At 6:38 on this Sunday morning, the Coast Guard suggested that relatives be told to check their missing boaters’ credit cards to see if they had been used in recent hours. It was also suggested that a search be made closer to shore. “Being that these guys are inexperienced, don’t look just at fifty miles offshore,” a Coast Guard dispatch said. “There might be a possibility that they wisened [sic] up and stayed close to shore. At least within visual of land. Find out their departure point. Park? Marina? Home? How much fuel onboard? It might be worth considering getting the story out to media earlier than later—more people on the lookout both on land and water.”
Just after sunrise, at 7:09, the first Jayhawk helicopter was launched. It reached the search area at 7:45. At 7:10, the forty-seven-foot motor lifeboat arrived at the GPS coordinates provided by Marquis Cooper’s friend from a handheld device. Seas were now running eight to ten feet, with some rising to twelve feet. The wind was blowing thirty miles an hour. Visibility was half a mile.
“That’s an E-ticket ride at Disney World,” said Captain Timothy Close, commander of the St. Petersburg Coast Guard station, explaining how rough a trip the motor lifeboat experienced.
The initial search by the boat brought no luck in the battering seas.

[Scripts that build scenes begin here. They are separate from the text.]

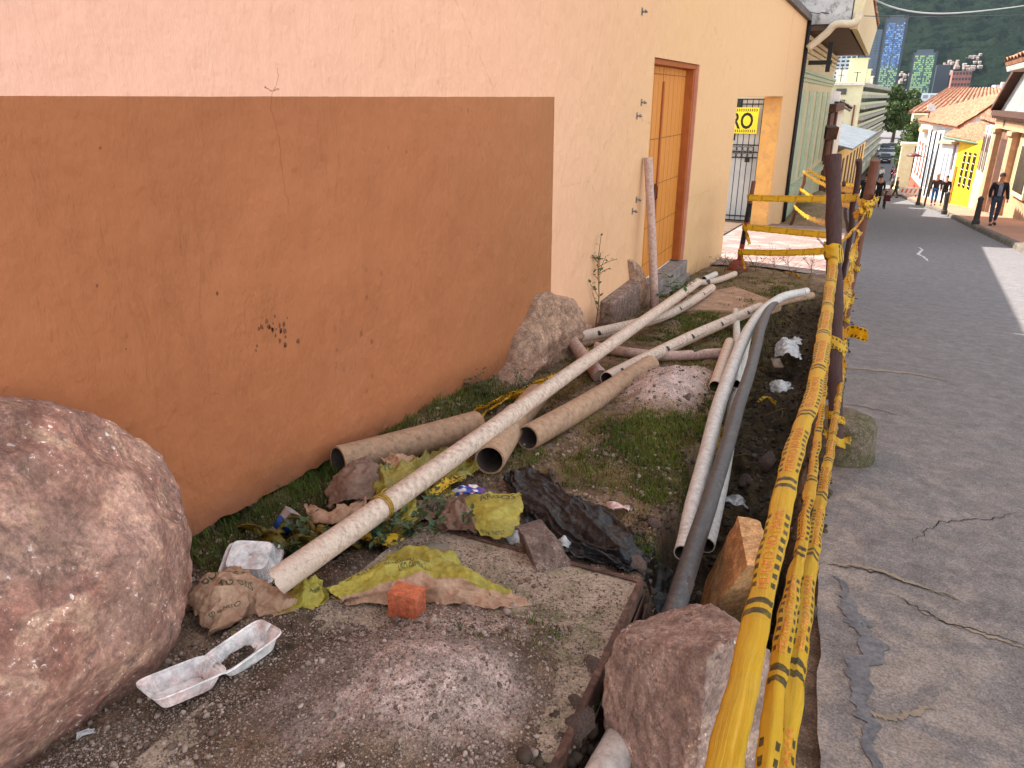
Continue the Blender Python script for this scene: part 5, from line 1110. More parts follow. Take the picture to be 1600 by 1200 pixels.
for py, s0 in ((309, 1), (355, 2), (394, 3)):
    c = at(1172-(py-309)*.17, py, 12.05+(py-309)*.003); wrap('tape_knot', c, AT-AB, .043, .08, ('top', 'middle', 'lowest')[s0-1]+' tape wrap on the striped post', 1.6, seed=20+s0, tails=(([c, c+np.array([.05, -.03, -.12]), c+np.array([.10, -.03, -.27])], .05, (1.2, 1.5, 2.)),) if s0 > 1 else ())
for a_, b_, lab in (((1254, 268, 18.2), (1335, 300, 10), 'faint yellow tape sloping from the far stake to the dark pole'), ((1250, 296, 18.4), (1332, 322, 10.), 'yellow tape crossing the earth heap behind the posts'), ((1240, 322, 19), (1300, 352, 10.5), 'slack yellow tape along the edge of the paving'), ((1262, 266, 18), (1345, 292, 14), 'farther thin tape above the earth heap'), ((1338, 306, 9.4), (1366, 314, 5.6), 'short tape from the dark pole to the leaning pole')):
    tape('barrier_tape', [at(*a_), (at(*a_)+at(*b_))/2-[0, 0, .08], at(*b_)], .08, lab, roll=(1.4, 1.6, 1.5), crumple=.012, seed=len(lab), n=50, letters=False)
# tapes lying on the ground
for rows, lab, sd in (([(720, 655, .02), (745, 640, .05), (790, 620, .06), (840, 600, .08), (905, 572, .10)], 'yellow tape strand lying along the wall behind the clay pipes', 3), ([(735, 668, .02), (780, 630, .04), (850, 606, .05), (912, 570, .06), (918, 545, .05)], 'second yellow tape strand reaching the leaning rock', 5), ([(640, 850, .02), (600, 845, .05), (560, 838, .07)], 'yellow tape end under the long pipe', 7),
                      ([(1128, 665, -.1), (1120, 690, -.1), (1108, 720, -.1)], 'yellow tape caught between the white and dark grey pipes', 9), ([(720, 745, .08), (690, 760, .12), (672, 772, .12)], 'yellow tape curling over the wrapper', 11), ([(1225, 425, .01), (1240, 428, .03), (1252, 436, .01)], 'yellow tape scrap among the far weeds', 12), ([(1182, 628, -.25), (1196, 622, -.22), (1210, 630, -.25)], 'yellow tape scrap on the trench bed', 13), ([(1160, 1168, .0), (1172, 1163, .0), (1186, 1170, .0)], 'yellow rope end lying beside the near boulder', 14)):
    P_ = [G(*p) for p in rows]; tape('barrier_tape', P_, .07, lab, roll=[.3+.5*i for i in range(len(P_))], crumple=.012, seed=sd, n=70, letters=False, wid=[.05]*len(P_))
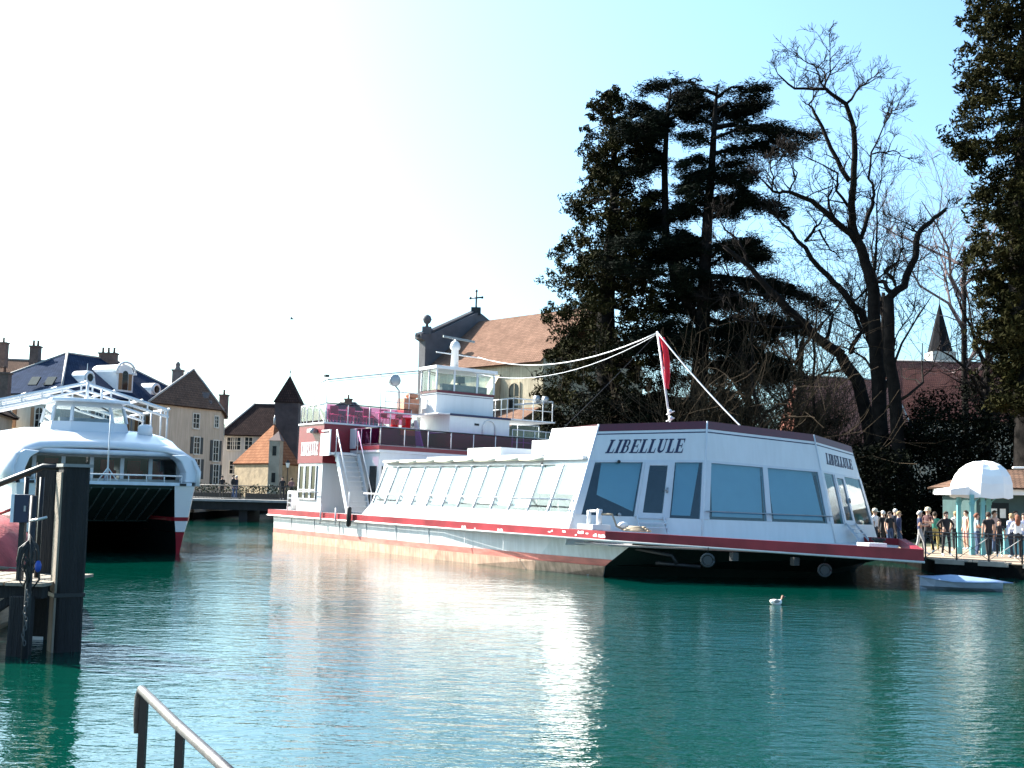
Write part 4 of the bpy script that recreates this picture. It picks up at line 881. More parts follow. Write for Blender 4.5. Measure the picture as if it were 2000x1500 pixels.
m = S(); m.lathe([(.06, -.12), (.16, -.1), (.18, .1), (.05, .12)], 10, (20.1, 3.5, 7.35), ax='y'); m.lathe([(.06, -.12), (.16, -.1), (.18, .1), (.05, .12)], 10, (20.1, 3.0, 7.35), ax='y'); m.tube([(20.15, 3.9, 7.26), (20.15, 1.7, 6.95)], .05, 6); m.build('horn_pair', GREYM, ship)
m = S(); m.box(17.3, 18.0, -3.2, -2.4, 6.27, 7.0); m.ball((17.8, -2.7, 7.15), .3, .35, .16); m.build('orange_cover', pm('faded_orange_cover', (.45, .2, .12), .8, var=.3), ship)
m = S(); m.lathe([(.18, 0), (.18, .35), (.1, .5)], 8, (19.9, 3.3, 4.56)); m.build('deck_ventilator', pm('blue_grey_vent', (.25, .33, .38), .5), ship)
# flag mast on the bow roof
m = S(); m.lathe([(.14, 0), (.12, .35), (.08, .5)], 10, (34.95, -1.0, 4.8)); m.tube([(34.95, -1.0, 5.2), (34.05, -1.0, 8.8)], .04, 6)
for z in (5.25, 5.5, 5.75): m.ball((34.95 - (z - 5.2) * .25 + .1, -1.02, z), .09); m.tube([(34.7, -1.0, z - .1), (35.15, -1.0, z)], .02, 5)
m.build('flag_mast', WHITE, ship)
m = S(); vs = []; fs = []; nu, nv = 8, 16
for j in range(nv + 1):
    t = j / nv
    for i in range(nu + 1):
        s = i / nu; base = Vector((34.1 + .56 * t, -1.0, 8.62 - 2.0 * t)); w = .34 * math.sin(math.pi * min(1, .12 + t * .95)) ** .6 + .05
        vs.append(base + Vector((.06, .0, 0)) + Vector((.55, .5, -.25)) * (w * s) + Vector((0, .07 * math.sin(s * 9 + t * 4), 0)))
for j in range(nv):
    for i in range(nu): a = j * (nu + 1) + i; fs.append((a, a + 1, a + nu + 2, a + nu + 1))
m.add(vs, fs, True); fo = m.build('flag', pm('red_flag', (.75, .012, .03), .7, var=.1), ship); sm_ = fo.modifiers.new('thickness', 'SOLIDIFY'); sm_.thickness = .01
def sag(a, b, d, n=14): return [Vector(a).lerp(Vector(b), i / n) - Vector((0, 0, d * 4 * (i / n) * (1 - i / n))) for i in range(n + 1)]
m = S(); m.tube(sag((18.6, .45, 9.28), (34.05, -1.0, 8.75), .75), .022, 5); m.tube(sag((34.05, -1.0, 8.78), (38.6, -.6, 4.82), .12), .028, 5); m.tube(sag((18.6, -.2, 8.55), (34.05, -1, 8.7), .9), .014, 4); m.build('dressing_line', STEEL, ship)
m = S(); m.tube(sag((34.05, -1.0, 8.75), (34.7, -5.6, 4.85), .05), .012, 4); m.build('stay_wire', DARKM, ship)
# ================================================================ white catamaran on the left
CT = R(31); cbow = at(213, 940, 42.0)
cat = thing('catamaran', 'white passenger catamaran with covered bow at left, facing the camera', 'catamaran', (cbow.x, cbow.y, 0), CT)
CW = pm('catamaran_white', (0.62, 0.62, 0.63), 0.25, var=0.03, scale=0.4)
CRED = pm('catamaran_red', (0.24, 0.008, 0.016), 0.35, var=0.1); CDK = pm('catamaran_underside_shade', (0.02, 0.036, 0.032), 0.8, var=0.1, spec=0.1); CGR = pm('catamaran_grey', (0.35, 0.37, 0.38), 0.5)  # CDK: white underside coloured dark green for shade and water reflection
LEN = 22.0
def hull_ring(y, z0, z1, sd):
    """half hull section between heights z0..z1 at distance y behind the stem"""
    f = min(1, max(0.0, y) / 5.0) ** .6; out = []
    zs = [z0 + (z1 - z0) * i / 4 for i in range(5)]
    for z in zs:
        k = (z + .7) / 3.2; wo = (.04 + .62 * f + .30 * k * (1 - f) + .25 * k * f) * (.35 + .65 * min(1, k * 1.6)); out.append((2.72 + wo, z))
    for z in reversed(zs):
        k = (z + .7) / 3.2; wi = (.04 + .55 * f + .35 * k * (1 - f)) * (.35 + .65 * min(1, k * 1.6)); out.append((2.72 - wi, z))
    res = []
    for x, z in out:
        rake = .75 * (1 - (z + .7) / 3.2) * max(0, 1 - y / 3.0); res.append(Vector((sd * x, y + rake, z)))
    return res
for sd in (-1, 1):
    for nm, z0, z1, mt in (('hull', .82, 2.5, CW), ('bottom_paint', -.7, .8, CRED)):
        m = MB(); m.loft([hull_ring(y, z0, z1, sd) for y in (0, .3, .8, 1.6, 3, 5, LEN)], smooth=False)
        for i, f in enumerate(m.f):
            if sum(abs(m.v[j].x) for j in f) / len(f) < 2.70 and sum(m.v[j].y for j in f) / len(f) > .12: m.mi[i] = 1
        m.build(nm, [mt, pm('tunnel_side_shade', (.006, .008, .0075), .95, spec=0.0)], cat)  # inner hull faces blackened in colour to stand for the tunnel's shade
    m = MB()
    a = [hull_ring(y, 1.22, 1.36, sd) for y in (0, .3, .8, 1.6, 3, 5)]
    for r in a:
        for i, p in enumerate(r): p.x += .012 * (1 if (i < 5) == (sd > 0) else -1)
        for p in r: p.y -= .008
    m.loft(a); m.build('hull_stripe', CRED, cat)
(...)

“They were looking out the window and a good percentage of the time they were just looking at water moving past them,” Captain Close said of the motor lifeboat. “When they got back, the boat was okay, but the crew was shot. They were in the bag. We had to send them home, probably with a couple Nuprin and an ice pack or two.”
By 9:24 in the morning, a second C-130 turboprop had still not been launched, apparently delayed by the weather. “Our command is very unhappy with the response time,” said a dispatch from an impatient Coast Guard official.

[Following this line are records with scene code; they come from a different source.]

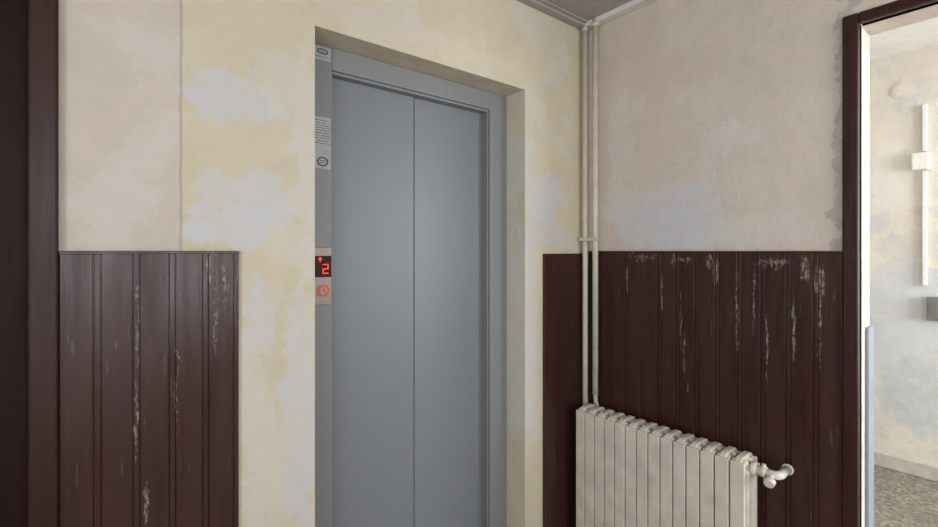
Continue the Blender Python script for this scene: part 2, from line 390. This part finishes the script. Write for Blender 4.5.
# ---------------------------------------------------------------- corridor fittings
W=2.64
bm=bmesh.new(); addbox(bm,W-.028,W-.0005,-1.155,-1.128,1.46,2.325); addbox(bm,W-.028,W-.0005,-1.155,-1.128,2.475,2.83)
finish('cable_conduit',bm,m_white,None,False,.004)
boxes('junction_box',[(W-.06,W-.0005,-1.172,-1.070,2.335,2.465)],m_white,None,.01)
bm=bmesh.new(); addbox(bm,W-.05,W-.0005,-1.24,-1.155,1.20,1.375); addbox(bm,W-.058,W-.05,-1.215,-1.17,1.25,1.325); addcyl(bm,(W-.062,-1.192,1.288),(W-.058,-1.192,1.288),.012)
finish('light_switch',bm,m_grey,None,False,.006)
bm=bmesh.new(); addcyl(bm,(W-.006,-1.01,2.976),(W-.0005,-1.01,2.976),.065,seg=32); addcyl(bm,(W-.009,-1.01,2.976),(W-.006,-1.01,2.976),.05,seg=32)
finish('wall_cover_plate',bm,m_wallC)

# ---------------------------------------------------------------- lights
def area(name,loc,rot,sx,sy,power,col):
    l=bpy.data.lights.new(name,'AREA'); l.shape='RECTANGLE'; l.size=sx*K; l.size_y=sy*K; l.energy=power; l.color=col
    o=bpy.data.objects.new(name,l); scene.collection.objects.link(o); o.location=[c*K for c in loc]; o.rotation_euler=rot
area('daylight_west',(-3.80,-2.4,1.85),(0,-math.pi/2,0),1.65,1.55,50,(.94,.965,1))
area('daylight_south',(-1.8,-4.72,1.88),(math.pi/2,0,0),2.1,1.7,60,(.96,.975,1))
area('daylight_corridor',(1.45,-4.72,1.9),(math.pi/2,0,0),1.65,1.95,185,(.95,.975,1))
w=bpy.data.worlds.new('sky'); scene.world=w; w.use_nodes=True
w.node_tree.nodes['Background'].inputs[0].default_value=(.82,.90,1,1); w.node_tree.nodes['Background'].inputs[1].default_value=1.0

# ---------------------------------------------------------------- camera
cam=bpy.data.cameras.new('camera'); co=bpy.data.objects.new('camera',cam); scene.collection.objects.link(co)
cam.lens=18; cam.sensor_width=36; cam.shift_y=-12.5/938; cam.clip_start=.02
co.location=(-2.285*K,-1.758*K,1.72*K); co.rotation_euler=(math.pi/2,0,-math.radians(38.66))
scene.camera=co
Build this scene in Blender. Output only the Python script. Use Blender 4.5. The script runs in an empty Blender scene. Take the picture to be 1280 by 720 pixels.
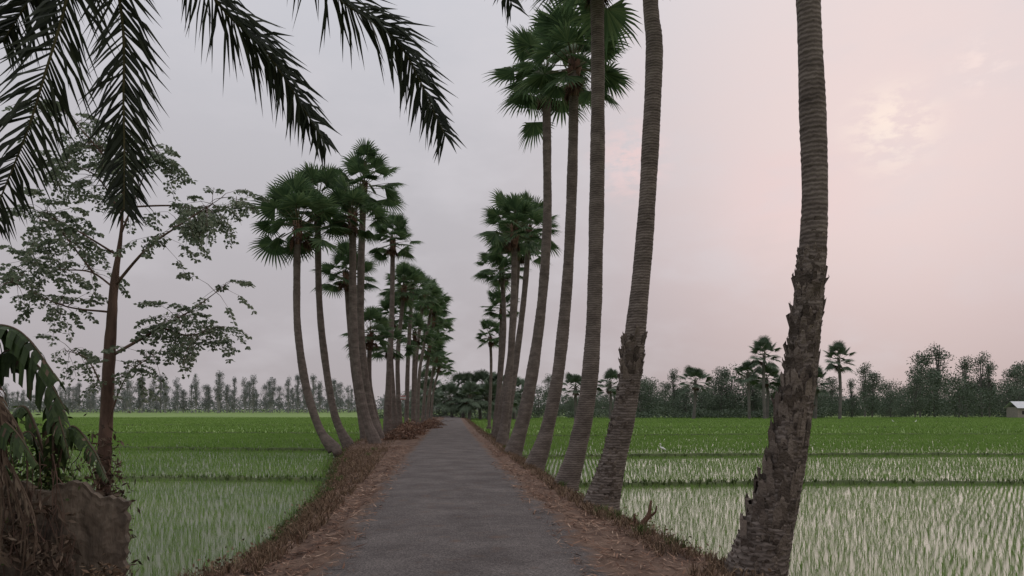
import bpy, math, random
import numpy as np
from mathutils import Vector, Matrix
random.seed(7); RNG=np.random.default_rng(7)
scene=bpy.context.scene
COL=scene.collection

# ---------------------------------------------------------------- materials
def ramp(nt, stops):
    r=nt.nodes.new('ShaderNodeValToRGB')
    e=r.color_ramp.elements
    while len(e)<len(stops): e.new(0.5)
    for i,(p,c) in enumerate(stops):
        e[i].position=p; e[i].color=(c[0],c[1],c[2],1)
    return r
def make_mat(name, stops, scale=4, detail=4, rough=.9, bump=0., bscale=None, stretch=(1,1,1), island=0., trans=0., spec=.25, wave=None, world=False):
    m=bpy.data.materials.new(name); m.use_nodes=True
    nt=m.node_tree; nt.nodes.clear(); N=nt.nodes.new; L=nt.links.new
    out=N('ShaderNodeOutputMaterial'); bs=N('ShaderNodeBsdfPrincipled')
    bs.inputs['Roughness'].default_value=rough
    bs.inputs['Specular IOR Level'].default_value=spec
    if world:
        g=N('ShaderNodeNewGeometry'); src=g.outputs['Position']
    else:
        tc=N('ShaderNodeTexCoord'); src=tc.outputs['Object']
    mp=N('ShaderNodeMapping'); mp.inputs['Scale'].default_value=stretch
    L(src,mp.inputs['Vector'])
    nz=N('ShaderNodeTexNoise'); nz.inputs['Scale'].default_value=scale; nz.inputs['Detail'].default_value=detail
    nz.inputs['Roughness'].default_value=.62
    L(mp.outputs[0],nz.inputs['Vector'])
    fac=nz.outputs['Fac']
    if island>0:
        g2=N('ShaderNodeNewGeometry'); mx=N('ShaderNodeMix'); mx.inputs[0].default_value=island
        L(fac,mx.inputs[2]); L(g2.outputs['Random Per Island'],mx.inputs[3]); fac=mx.outputs[0]
    if wave:
        w=N('ShaderNodeTexWave'); w.bands_direction='Z'; w.inputs['Scale'].default_value=wave; w.inputs['Distortion'].default_value=3.2
        w.inputs['Detail'].default_value=3; w.inputs['Detail Scale'].default_value=2.5
        L(src,w.inputs['Vector'])
        mx=N('ShaderNodeMix'); mx.inputs[0].default_value=.23
        L(fac,mx.inputs[2]); L(w.outputs['Fac'],mx.inputs[3]); fac=mx.outputs[0]
    r=ramp(nt,stops); L(fac,r.inputs[0]); L(r.outputs[0],bs.inputs['Base Color'])
    if bump>0:
        b=N('ShaderNodeBump'); b.inputs['Strength'].default_value=bump; b.inputs['Distance'].default_value=.03
        if bscale:
            n2=N('ShaderNodeTexNoise'); n2.inputs['Scale'].default_value=bscale; n2.inputs['Detail'].default_value=5
            L(mp.outputs[0],n2.inputs['Vector']); L(n2.outputs['Fac'],b.inputs['Height'])
        else: L(fac,b.inputs['Height'])
        L(b.outputs[0],bs.inputs['Normal'])
    if trans>0:
        t=N('ShaderNodeBsdfTranslucent'); L(r.outputs[0],t.inputs['Color'])
        ms=N('ShaderNodeMixShader'); ms.inputs[0].default_value=trans
        L(bs.outputs[0],ms.inputs[1]); L(t.outputs[0],ms.inputs[2]); L(ms.outputs[0],out.inputs['Surface'])
    else: L(bs.outputs[0],out.inputs['Surface'])
    return m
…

The initial three-hour helicopter search for the missing boat and boaters also proved futile.
It was dawn now on March 1, very overcast. There were only two of us
now. I sat on the hull, and Will was to my left, standing on the swim platform or a trim tab. I had lost two friends, NFL players, guys who seemed indestructible. If we were to have any hope for ourselves, it would come now with sunrise. In daylight, the searchers should have an easier time seeing us. We watched the waves form in the distance. They were consistent ten-footers, choppy. But at least we were able to see what was coming at us.

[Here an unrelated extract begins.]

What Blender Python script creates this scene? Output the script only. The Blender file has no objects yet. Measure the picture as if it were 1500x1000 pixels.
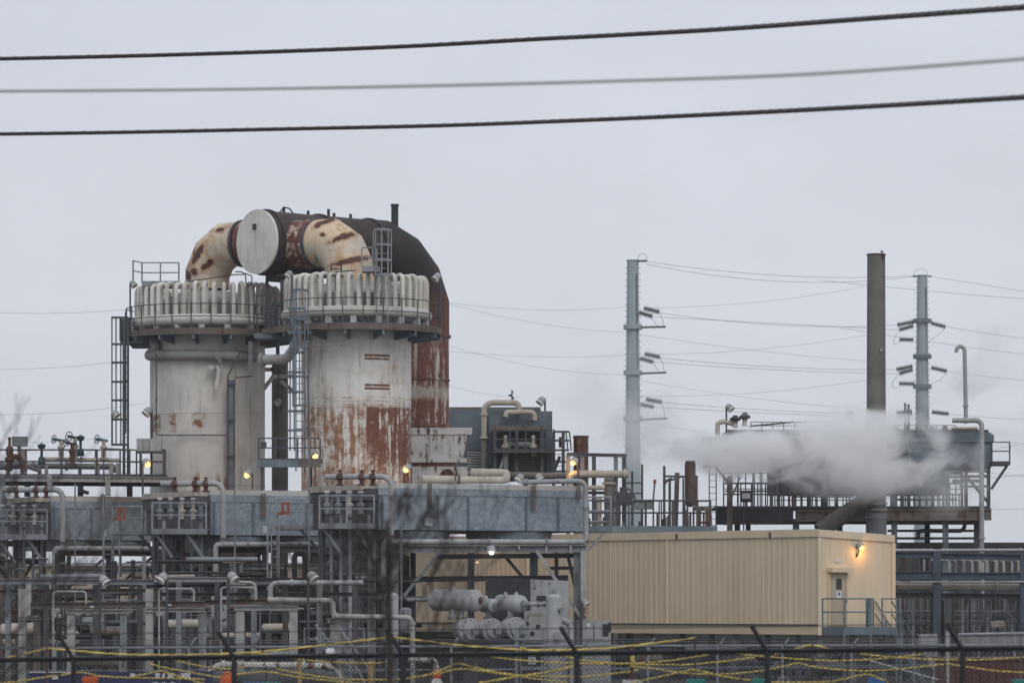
import bpy, math, random
from mathutils import Vector, Matrix
random.seed(7)
R = math.radians
SC = bpy.context.scene
COL = SC.collection

# ---------------------------------------------------------------- camera, sky, sun, exposure
FPX, CAMZ, HOR = 5700.0, 3.0, 885.0          # focal length in photo pixels, eye height, horizon row of the photo
cam_d = bpy.data.cameras.new('camera')
cam = bpy.data.objects.new('camera', cam_d)
COL.objects.link(cam)
cam.location = (0, 0, CAMZ)
cam.rotation_euler = (R(90), 0, 0)
cam_d.sensor_width = 36.0
cam_d.lens = 36.0 * FPX / 1500.0
cam_d.shift_y = (HOR - 500.0) / 1500.0
cam_d.clip_start = 1.0
cam_d.clip_end = 6000.0
cam_d.dof.use_dof = True
cam_d.dof.focus_distance = 158.0
cam_d.dof.aperture_fstop = 1.75
SC.camera = cam

SC.view_settings.view_transform = 'Standard'
SC.view_settings.look = 'None'
SC.view_settings.exposure = 0.0
SC.view_settings.gamma = 1.0
SC.cycles.max_bounces = 14
SC.cycles.diffuse_bounces = 4
SC.cycles.volume_bounces = 12
SC.cycles.volume_step_rate = 1.0
SC.cycles.volume_max_steps = 256

SUN_EL, SUN_AZ = R(42), R(162)
w = bpy.data.worlds.new('World')
SC.world = w
w.use_nodes = True
wn = w.node_tree
wn.nodes.clear()
def wnode(t): return wn.nodes.new(t)
sky = wnode('ShaderNodeTexSky')
sky.sky_type = 'NISHITA'
sky.sun_disc = False
sky.sun_elevation = SUN_EL
sky.sun_rotation = SUN_AZ
sky.dust_density = 5.0
sky.air_density = 1.0
bg1 = wnode('ShaderNodeBackground'); bg1.inputs['Strength'].default_value = 0.1
wn.links.new(sky.outputs[0], bg1.inputs['Color'])
tc = wnode('ShaderNodeTexCoord')
nz = wnode('ShaderNodeTexNoise'); nz.inputs['Scale'].default_value = 9.0; nz.inputs['Detail'].default_value = 6.0
nz.inputs['Roughness'].default_value = 0.62
mp = wnode('ShaderNodeMapping'); mp.inputs['Scale'].default_value = (1.0, 1.0, 2.2)
wn.links.new(tc.outputs['Generated'], mp.inputs['Vector']); wn.links.new(mp.outputs[0], nz.inputs['Vector'])
cr = wnode('ShaderNodeValToRGB')
cr.color_ramp.elements[0].position = 0.25; cr.color_ramp.elements[0].color = (0.645, 0.678, 0.748, 1)
cr.color_ramp.elements[1].position = 0.78; cr.color_ramp.elements[1].color = (0.735, 0.772, 0.85, 1)
wn.links.new(nz.outputs['Fac'], cr.inputs['Fac'])
bg2 = wnode('ShaderNodeBackground'); bg2.inputs['Strength'].default_value = 1.0
wn.links.new(cr.outputs[0], bg2.inputs['Color'])
mx = wnode('ShaderNodeMixShader'); mx.inputs[0].default_value = 0.93       # overcast: the cloud layer hides almost all of the clear sky
wn.links.new(bg1.outputs[0], mx.inputs[1]); wn.links.new(bg2.outputs[0], mx.inputs[2])
wo = wnode('ShaderNodeOutputWorld'); wn.links.new(mx.outputs[0], wo.inputs['Surface'])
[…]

A white mist surrounded us, and it started to rain—it was pouring. But in a way that was okay. I turned my head up and opened my mouth to get some fresh water. I kept my mouth open thirty seconds at a time. I tasted salt and grittiness from my teeth. I felt like they were filing down from chattering all the time.
At this point, we had been in the water about fifteen hours. We had been awake more than a full day. I was starving and thirsty. My mouth was nasty, dry. I was nauseous. I felt my stomach. I felt thin already. I weighed 240, and was in great shape, but I could tell I was getting thinner. I had thrown up breakfast the day before when I got seasick. I couldn’t hold anything down after that. The last real meal I ate, Will’s mother’s pasta recipe, had been on Friday night, about thirty-six hours ago.
By eight in the morning we had been thrown off the boat a couple times. I was getting plowed. My body would go flying off, a complete 360. My legs would slam against the motor, and my back would pound against the hull.
Will and I decided to position ourselves on the hull. I straddled the motor, and he bear-hugged me from behind. It was like we were riding a Jet Ski, but there was nothing for him to hold on to but me. When we’d get thrown off, we’d climb back on and switch positions. The person in the front did 99 percent of the work, holding on to the motor and gripping with his feet. Soon I was in excruciating pain. A wave would come from behind and nail us and we would rocket forward, more than 450 pounds between us, and my balls would slam against the motor. They were the hardest hits I had taken, way harder than on a football field. It happened so many times, over and over. We would pound against the motor and I would feel a sharp pain in my crotch, then a nauseous feeling, like I wanted to vomit.